The history of T'ai-Chi Ch'uan is not clear. There are several different popular versions, none of which are substantiated by historical recordings. Depending upon which style of T'ai-Chi Ch'uan is examined, the issue of origin will vary. Douglas Wile, in his valuable text "Lost Taiji Classics From The Late Ch'ing Dynasty", differentiates three ways of tracing the origins of T'ai-Chi Ch'uan. The arts may be traced as 1) a distinctive form with specific postures and names, 2) a distinctive theory of internal training and soft-style strategy or 3) a mythology with general philosophical principles and semi- historical Taoist figures.

If traced as a distinctive form, T'ai-Chi Ch'uan dates back to the Ming dynasty and the general Ch'i Chi-Kuang (1528-1527) and his Classic of Pugilism, Chuan Ching. Twenty nine of his postures were taken to Chen Village in Henan Province in either the seventeenth or eighteenth century. When traced as a distinctive theory of internal training and soft-style strategy, T'ai-Chi Ch'uan appears to have originated with Huang Tsung-hsi's "Epitaph for Wang Chen-nan and his son, Huang Pai-Chi's", methods of the internal school of pugalism in the fifteenth century. These texts describe a strategy based upon "stillness overcoming movement" and "reversing the principles of Shaolin". The form used by the Internal School shows little resemblance to the forms of T'ai-Chi Ch'uan.

The use of mythology and philosophy as a source of origin ignores historical fact and goes back to Lao Tzu, founder of a Taoist philosophy in the sixth century BCE and includes Chang San Feng, a semi historical figure associated with Taoism. Chang is credited in a variety of different versions with having intuited, received or created T'ai-Chi Ch'uan based on a dream spirit transmission or observation of a bird and snake fighting.

Regardless of origin, T'ai-Chi Ch'uan's current styles trace back to the Chen village in Henan province. The Yang style was the first to emerge from the Chen style, and the Wu, Sun and other lesser known forms followed in succession from the Yang style. Of these, the Yang and Wu styles are more widely practiced. The Chen style has been undergoing a revival and is increasing in popularity, especially in the United States. This is probably due to the more martial expression of the Chen style and its emphasis on developing and using internal strength for application in self defense and push hands practice. The widespread popularity of T'ai-Chi Ch'uan is due primarily to its health exercise and stress reduction benefits than to its martial applications. However, many practitioners are becoming aware of the martial aspects and are seeking to find teachers and methods that can help to develop these skills.

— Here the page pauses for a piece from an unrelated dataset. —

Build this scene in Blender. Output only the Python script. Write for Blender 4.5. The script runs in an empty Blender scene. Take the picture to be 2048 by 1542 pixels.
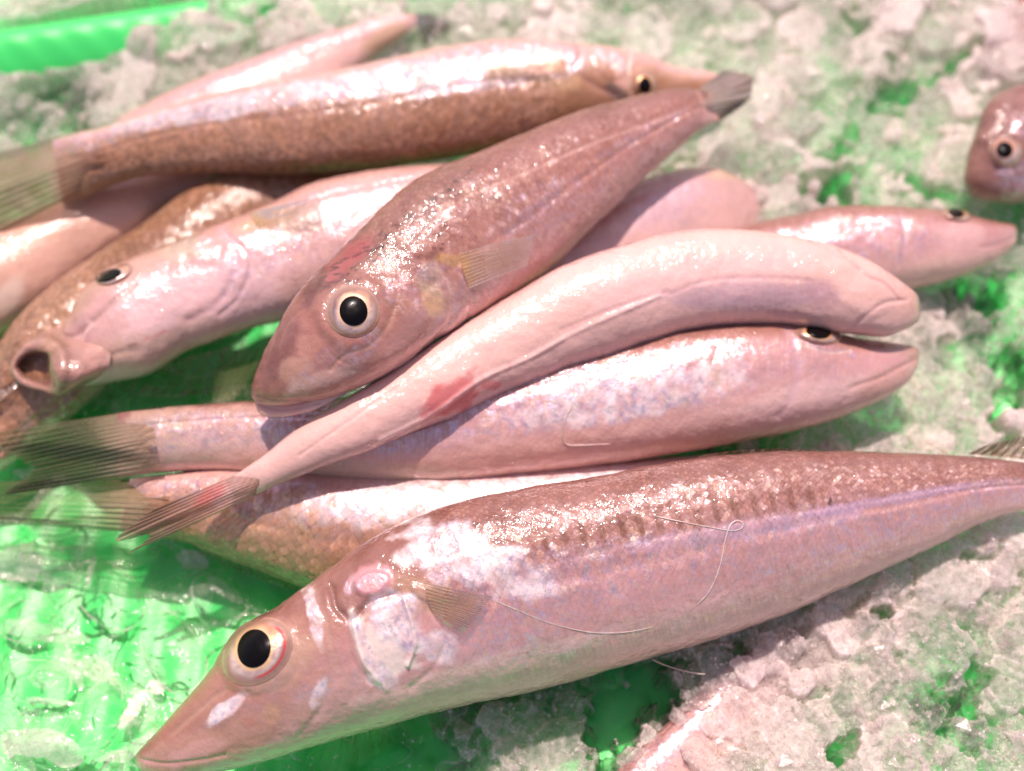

Both the Yang and Chen styles are taught at the Chinese Health Institute. The Yang lineage is passed on from Yang Cheng Fu to Cheng Man Ching to Abraham Liu. Abraham Liu began to study the long form with CMC in 1935 in Nanjing, then rejoined CMC in Taiwan in 1948, when he learned the short form. Yang style short form and long form are taught at the Institute, as well as push hands, Da Liu, San Shou Dual Practice, and sword forms.The Yang style is taught as the basic health exercise form of T'ai-Chi Ch'uan.

The Chen lineage comes from Chen FaKe to Chen Zhaokui and Feng Zhiqiang to Zhang XueXin. Master Zhang teaches the 48 Essence or short form, 83 long form, 24 Cannon Fist, 71 Cannon Fist, push hands, Da Liu, Chin Na applications, silk reeling exercises, sword and broadsword. At the Chinese Health Institute, the Chen style is taught as the martial application with the development of internal strength as its emphasis.